It’s been a busy summer for Wyoming’s tourism industry.
Yellowstone National Park is setting visitation records — in June of this year, over 938,000 people visited the park.
That broke the previous all-time high number for June visitation set in 2016 by almost 100,000.
For park gateway communities, that means business has been good. But it has also put a strain on businesses already suffering from a shortage of workers.
Ryan Hauck, the Park County Travel Council’s executive director, said he was enthusiastic about the number of people traveling to — and through — Cody.
“We are seeing record numbers all throughout Park County,” he said. “I know our guest and dude ranches are doing amazing, our attractions are doing amazing, our restaurants are full.”
Hauck said attractions and retailers in the towns just east of Yellowstone are reporting not just their best June ever, but their overall best month ever. However, Hauck admitted the high number of visitors is causing an unintended negative effect because of a limited workforce.
“You kind of get worried about, you know, that traveler experience,” he said. “Is our destination holding up to the demand?”
Restaurant owners in Cody said the demand has been taxing — especially in light of the labor shortage that has impacted small businesses throughout the country. Susan Cory has owned Peter’s Cafe in Cody for nine years, but has worked at the small sandwich and ice cream shop for over 30.
“We can’t keep up,” she said. “I’m having to double staff breakfast, because it’s that busy, so it’s making me short-staffed for our closing shift.”
According to Donna Lester at the Workforce Service office in Cody, across the region, the number of people actively looking for work has dwindled to almost nothing.
“In June I was in five different states. I traveled to Idaho, through Oregon, California, Utah, Nevada, and it is everywhere,” she said. “It’s pretty amazing – the workforce has just kind of disappeared.”
The lack of workers, coupled with the increase in tourism, means that visitor experience that Hauck referenced has definitely been impacted.
“A lot of our local businesses aren’t opening until (4 p.m.), or they’re closing parts of the day or certain days of the week,” Lester said. “You know, just today I went to meet somebody for lunch, and they had gone to three different places to try to have lunch, and either they couldn’t get in because it was packed, or because the other places weren’t open.”
So business owners like Cory are working around the clock, and closing one or two days a week to best use the staff they have.
“I normally run with 14 people, we’ve been running with nine and 10,” she said. “And they’re getting burned out, because I had two applicants, and they were both 14 year olds, so I hired both of them. I have never not had a stack of applications to go through.”

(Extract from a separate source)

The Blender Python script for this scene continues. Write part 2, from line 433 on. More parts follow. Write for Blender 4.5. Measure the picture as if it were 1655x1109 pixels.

Cory’s predicament is just one example of a scenario that is playing out all across the region. Business owners who are already overwhelmed with the number of tourists who are in town are having to work extra hours — and there’s no relief in sight.
“I don’t have an extra person to cover when people call off,” Cory said. “And it’s just going to get worse in the next three weeks when we lose all our high school kids.”